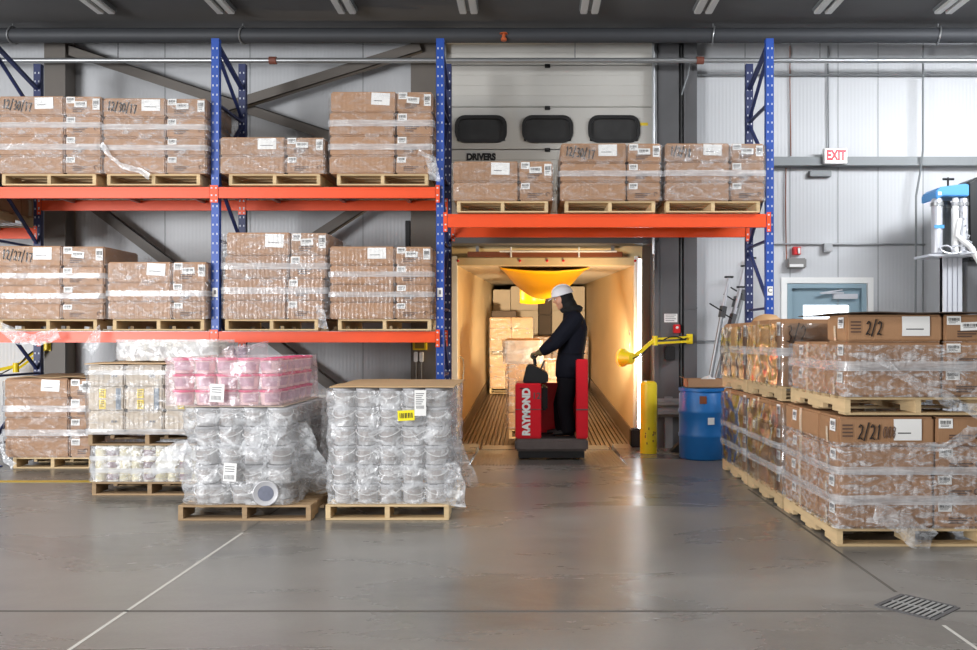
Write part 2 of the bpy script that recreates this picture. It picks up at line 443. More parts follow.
def paper(box, fn, a0, a1, z0, z1, side='front', rot=0, bars=True, lines=2, m='paper', name='paper_label'):
    p = obj(name, patch(MB(), fn, a0, a1, z0, z1, side, rot), M[m], box)
    if bars:
        mb = MB(); w = a1-a0; h = z1-z0; ca, cz = (a0+a1)/2, (z0+z1)/2
        def pt(u0, u1, v0, v1):
            patch(mb, fn, ca+u0*w, ca+u1*w, cz+v0*h, cz+v1*h, side, rot, .0012, 1) if not rot else patch(mb, fn, ca+u0*w*math.cos(rot), ca+u1*w*math.cos(rot), cz+v0*h, cz+v1*h, side, rot, .0012, 1)
        x = -.38
        while x < .36 and bars != 'lines':
            bw = random.choice((.018, .03, .045)); pt(x, x+bw, -.05, .3); x += bw+random.choice((.02, .035))
        for k in range(lines): pt(-.36, random.uniform(.05, .36), -.18-.13*k, -.13-.13*k)
        obj('print', mb, M['ink'] if side == 'front' else M['greyprint'], p)
    return p

LAYW = {1: ['only'], 2: ['top', 'bottom'], 3: ['top', 'middle', 'bottom'], 4: ['top', 'second', 'third', 'bottom']}
def carton(x0, x1, y0, y1, z, h, label, group, m='card', dx=0, rz=0, rx=0, ry=0):
    w, d = x1-x0, y1-y0
    o = link('carton', carton_mesh(w, d, h, M[m]), None, ((x0+x1)/2+dx, (y0+y1)/2, z), (rx, ry, rz))
    tag(o, label, 'box', group)
    return o
def dress_front(o, w, d, h, kind, top):
    fn = face_fn(w, d, h)
    if kind == 'wide':
        if top:
            a = random.uniform(.04, .09)
            paper(o, fn, a, a+.2, h*.34, h*.92, bars='lines', lines=1, rot=random.uniform(-.06, .06))
    else:
        hw = w/2
        paper(o, fn, -hw+.02, -hw+.115, h*.62, h*.94, lines=2)
        mb = MB()
        for k in range(3): patch(mb, fn, -hw+.09, min(hw-.06, -hw+.25-.03*k), h*(.36-.09*k), h*(.41-.09*k), n=1)
        obj('print', mb, M['print'], o)
        if top:
            r = random.uniform(-.12, .12)
            paper(o, fn, -hw+.11, -hw+.245, h*.42, h*.72, rot=r, lines=1)
            paper(o, fn, hw-.095, hw-.02, h*.3, h*.86, lines=2)
        else:
            rm = MB()
            ring = [(hw-.06+.018*math.cos(t*PI/6), h*.36+.02*math.sin(t*PI/6)) for t in range(10)]
            rm.tube([(a, fn(a, q)-.001, q) for a, q in ring], .003, 5)
            obj('recycling_mark', rm, M['print'], o)
def dress_side(o, w, d, h, side, lab=True, tape=True):
    fn = face_fn(w, d, h, side)
    if tape:
        obj('tape_strip', patch(MB(), fn, -.03, .03, h*.05, h*.97, side), M['tape'], o)
    if lab:
        a = -d/2+.04 if side == 'left' else -d/2+.05
        paper(o, fn, a+.05, a+.16, h*.55, h*.88, side, lines=2)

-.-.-

Print the full listing exactly, dropping the pictures.

**Result of the task:**
Write part 2 of the bpy script that recreates this picture. It picks up at line 443. More parts follow.
def paper(box, fn, a0, a1, z0, z1, side='front', rot=0, bars=True, lines=2, m='paper', name='paper_label'):
    p = obj(name, patch(MB(), fn, a0, a1, z0, z1, side, rot), M[m], box)
    if bars:
        mb = MB(); w = a1-a0; h = z1-z0; ca, cz = (a0+a1)/2, (z0+z1)/2
        def pt(u0, u1, v0, v1):
            patch(mb, fn, ca+u0*w, ca+u1*w, cz+v0*h, cz+v1*h, side, rot, .0012, 1) if not rot else patch(mb, fn, ca+u0*w*math.cos(rot), ca+u1*w*math.cos(rot), cz+v0*h, cz+v1*h, side, rot, .0012, 1)
        x = -.38
        while x < .36 and bars != 'lines':
            bw = random.choice((.018, .03, .045)); pt(x, x+bw, -.05, .3); x += bw+random.choice((.02, .035))
        for k in range(lines): pt(-.36, random.uniform(.05, .36), -.18-.13*k, -.13-.13*k)
        obj('print', mb, M['ink'] if side == 'front' else M['greyprint'], p)
    return p

LAYW = {1: ['only'], 2: ['top', 'bottom'], 3: ['top', 'middle', 'bottom'], 4: ['top', 'second', 'third', 'bottom']}
def carton(x0, x1, y0, y1, z, h, label, group, m='card', dx=0, rz=0, rx=0, ry=0):
    w, d = x1-x0, y1-y0
    o = link('carton', carton_mesh(w, d, h, M[m]), None, ((x0+x1)/2+dx, (y0+y1)/2, z), (rx, ry, rz))
    tag(o, label, 'box', group)
    return o
def dress_front(o, w, d, h, kind, top):
    fn = face_fn(w, d, h)
    if kind == 'wide':
        if top:
            a = random.uniform(.04, .09)
            paper(o, fn, a, a+.2, h*.34, h*.92, bars='lines', lines=1, rot=random.uniform(-.06, .06))
    else:
        hw = w/2
        paper(o, fn, -hw+.02, -hw+.115, h*.62, h*.94, lines=2)
        mb = MB()
        for k in range(3): patch(mb, fn, -hw+.09, min(hw-.06, -hw+.25-.03*k), h*(.36-.09*k), h*(.41-.09*k), n=1)
        obj('print', mb, M['print'], o)
        if top:
            r = random.uniform(-.12, .12)
            paper(o, fn, -hw+.11, -hw+.245, h*.42, h*.72, rot=r, lines=1)
            paper(o, fn, hw-.095, hw-.02, h*.3, h*.86, lines=2)
        else:
            rm = MB()
            ring = [(hw-.06+.018*math.cos(t*PI/6), h*.36+.02*math.sin(t*PI/6)) for t in range(10)]
            rm.tube([(a, fn(a, q)-.001, q) for a, q in ring], .003, 5)
            obj('recycling_mark', rm, M['print'], o)
def dress_side(o, w, d, h, side, lab=True, tape=True):
    fn = face_fn(w, d, h, side)
    if tape:
        obj('tape_strip', patch(MB(), fn, -.03, .03, h*.05, h*.97, side), M['tape'], o)
    if lab:
        a = -d/2+.04 if side == 'left' else -d/2+.05
        paper(o, fn, a+.05, a+.16, h*.55, h*.88, side, lines=2)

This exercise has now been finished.